I got a better picture of him before he started pulling the wire up on the other end of the wall.






And here is Mark, on the other side putting up the sockets attached to the wires Eric pulled up for him.






When Eric came upstairs, he told Tom, "Grandpa, I'm glad you build strong shelves."




Tuesday, June 5, 2012

Hug the Earth Festival, 2012, Songs and Activities, Part 2

 
Here is Marine Mark leading children in dance to the tune of "I'm a Tree". "I'm a tree, I'm a tree, and I'm growing very tall".




Doug the Drop leads the Water Cycle Boogie Dancers. "The watercycle boogie goes round and round. The watercycle boogie goes up and down".




The Everything Needs a Home singers..."Everything needs a home, a habitat, a place to roam".






Airy Larry, The Plant Man, leading the Roots, Stems, Leaves, Flowers, Fruits, and Seeds singers. "Roots, Stems, Leaves, Flowers, Fruits, and Seeds, Six plant parts that every plant and animal needs".

There were lots of other activities besides the big concert.





Mike Manning, The Rock Man, showed these children fascinating rocks and talked about how people used them.


 

The children panned for treasure and found some of the rocks Mike talked about.

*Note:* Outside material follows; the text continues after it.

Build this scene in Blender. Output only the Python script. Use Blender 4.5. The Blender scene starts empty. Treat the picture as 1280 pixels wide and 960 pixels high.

Here is what one child found.





On the other side of the park, workers from Ohio mining put on a skit which emphasized that everything is mined or grown.





One child was dressed up as a miner.




These children mined for Ohio ores in especially prepared sand hills.





Then they took their pail of rocks to a table where they could compare what they found with named samples.




All of the children played with , a huge inflated "Earth" ball, and all ate a picnic lunch with their classmates.


  On Friday, the younger students were treated to a visit from the Kentucky Reptile Zoo. They saw a variety of reptiles.

 


The older students had a special treat, a Ropes Campus where they could climb a "Cliff", walk high above the ground on ropes and zip down a Zip Line. Tom pulled this photo from a video.





Here are students climbing the rock wall.